One possibility is that we've neglected something: there is another force that we don't know about, or our model of gravity is just wrong. This is still a possibility, although the preponderance of evidence is strongly in favor of the second option: dark matter. That is to say, what we have wrong isn't the force law, but the density function: there must be some additional source of gravity that extends out beyond where the visible stars end. Quite far beyond, in fact; for most galaxies, a full explanation requires an enormous dark matter "halo" surrounding the visible galaxy:

This has to be "dark" because it doesn't emit or absorb light at all, or at best it does so very weakly; astronomical observations across the spectrum of light show nothing at all where the gravitational mass should be plentiful. This also brings me back to the comment about spherical galaxies: even for a spiral galaxy, the dark matter halo itself is still spherical (and much larger than the galaxy itself!), so our calculation still applies.

We can even guess what the density of the missing dark matter is using what we've derived so far: as you can see from the plot, the contribution to the speed from the halo goes roughly as \( \sqrt{r} \). Working backwards, this requires a constant gravitational field, which in turn means that for the dark matter halo,

\[ \begin{aligned} \rho(r) \propto \frac{1}{r}. \end{aligned} \]

Of course, this is only one galaxy; there are other examples where \( v(r) \) becomes constant (which would require \( \rho(r) \propto 1/r^2 \)) or begins to drop at very large distances. A commonly adopted model which works well for a large number of galaxies is the Navarro-Frenk-White profile, or NFW profile for short:

\[ \begin{aligned} \rho_{\rm NFW}(r) = \frac{\rho_0}{(r/a)(1 + r^2/a^2)} \end{aligned} \]

introducing a second length scale \( a \), the "scale radius". This model can be argued as a simple but general parametrization of the behavior of so-called "cold and collisionless" dark matter - which can be tested using numerical simulations consisting of N masses only interacting through gravity.

Since it's an active topic of research, I should say a little more about what we do know about dark matter. So far, the answer is "not very much"; experimental searches that attempt to capture the passing of a dark matter particle through an Earth-based detector have so far yielded nothing, except strong confirmation that it is indeed "dark" - any other interaction it has with ordinary matter must be very weak indeed.

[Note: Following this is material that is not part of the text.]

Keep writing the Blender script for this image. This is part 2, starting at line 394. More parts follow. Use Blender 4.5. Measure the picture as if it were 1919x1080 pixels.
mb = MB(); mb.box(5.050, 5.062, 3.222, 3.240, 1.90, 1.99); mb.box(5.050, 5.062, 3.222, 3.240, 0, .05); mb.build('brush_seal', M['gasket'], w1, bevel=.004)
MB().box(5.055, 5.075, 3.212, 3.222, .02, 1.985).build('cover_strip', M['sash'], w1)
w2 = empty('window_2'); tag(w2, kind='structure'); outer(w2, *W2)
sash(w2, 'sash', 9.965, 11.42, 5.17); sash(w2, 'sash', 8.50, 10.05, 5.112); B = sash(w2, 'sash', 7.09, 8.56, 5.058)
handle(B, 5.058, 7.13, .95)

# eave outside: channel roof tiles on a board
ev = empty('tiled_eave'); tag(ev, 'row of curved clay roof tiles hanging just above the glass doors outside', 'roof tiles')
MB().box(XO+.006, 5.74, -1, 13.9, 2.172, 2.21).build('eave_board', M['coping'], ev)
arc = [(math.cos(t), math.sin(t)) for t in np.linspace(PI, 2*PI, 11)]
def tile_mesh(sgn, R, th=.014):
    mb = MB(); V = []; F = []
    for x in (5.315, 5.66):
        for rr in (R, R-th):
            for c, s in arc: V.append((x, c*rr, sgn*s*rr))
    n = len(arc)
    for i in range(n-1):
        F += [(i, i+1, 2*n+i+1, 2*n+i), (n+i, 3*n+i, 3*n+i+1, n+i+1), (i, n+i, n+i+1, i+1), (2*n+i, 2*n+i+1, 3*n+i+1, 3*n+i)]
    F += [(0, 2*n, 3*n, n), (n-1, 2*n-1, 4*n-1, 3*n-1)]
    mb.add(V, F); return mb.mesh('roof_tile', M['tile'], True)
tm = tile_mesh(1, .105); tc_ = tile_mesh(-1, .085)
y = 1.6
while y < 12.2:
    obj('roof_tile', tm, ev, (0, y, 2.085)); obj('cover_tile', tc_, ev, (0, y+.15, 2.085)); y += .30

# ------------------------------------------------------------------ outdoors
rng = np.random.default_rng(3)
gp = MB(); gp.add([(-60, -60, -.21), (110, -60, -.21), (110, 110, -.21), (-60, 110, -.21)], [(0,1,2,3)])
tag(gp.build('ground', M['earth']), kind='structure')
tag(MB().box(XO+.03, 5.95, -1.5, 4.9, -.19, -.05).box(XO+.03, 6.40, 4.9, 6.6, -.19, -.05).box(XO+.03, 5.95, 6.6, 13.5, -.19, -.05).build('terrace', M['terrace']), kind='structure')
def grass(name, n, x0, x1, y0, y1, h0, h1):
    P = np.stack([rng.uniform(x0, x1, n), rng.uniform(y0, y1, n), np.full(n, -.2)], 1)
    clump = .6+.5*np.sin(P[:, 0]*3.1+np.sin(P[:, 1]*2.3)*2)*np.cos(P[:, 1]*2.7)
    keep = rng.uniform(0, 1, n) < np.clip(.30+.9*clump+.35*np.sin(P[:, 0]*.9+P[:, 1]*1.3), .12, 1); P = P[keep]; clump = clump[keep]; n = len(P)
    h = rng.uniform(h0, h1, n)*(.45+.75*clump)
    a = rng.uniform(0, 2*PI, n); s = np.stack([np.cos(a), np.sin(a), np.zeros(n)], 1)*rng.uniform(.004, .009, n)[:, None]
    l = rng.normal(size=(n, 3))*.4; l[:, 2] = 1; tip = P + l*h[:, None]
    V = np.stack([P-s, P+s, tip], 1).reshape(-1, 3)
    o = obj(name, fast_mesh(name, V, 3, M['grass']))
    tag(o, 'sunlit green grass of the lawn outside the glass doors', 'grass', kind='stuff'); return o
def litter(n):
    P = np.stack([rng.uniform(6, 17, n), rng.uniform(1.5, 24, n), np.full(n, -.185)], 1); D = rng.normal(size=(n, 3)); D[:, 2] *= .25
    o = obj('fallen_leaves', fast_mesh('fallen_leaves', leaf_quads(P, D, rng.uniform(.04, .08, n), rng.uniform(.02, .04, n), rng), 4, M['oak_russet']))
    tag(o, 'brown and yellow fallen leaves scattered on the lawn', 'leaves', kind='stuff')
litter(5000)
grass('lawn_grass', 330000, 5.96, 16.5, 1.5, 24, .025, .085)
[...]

However, we have a large amount of evidence for the gravitational effects of dark matter. In addition to observations of galactic structure (for which there are many examples):

The story is not completely settled, of course; maybe a modification of gravity can account for all of the above, although since very different distances scales are involved it is quite difficult to formulate such a theory. The more likely explanation is that dark matter exists, and the hunt is on to discover what it is!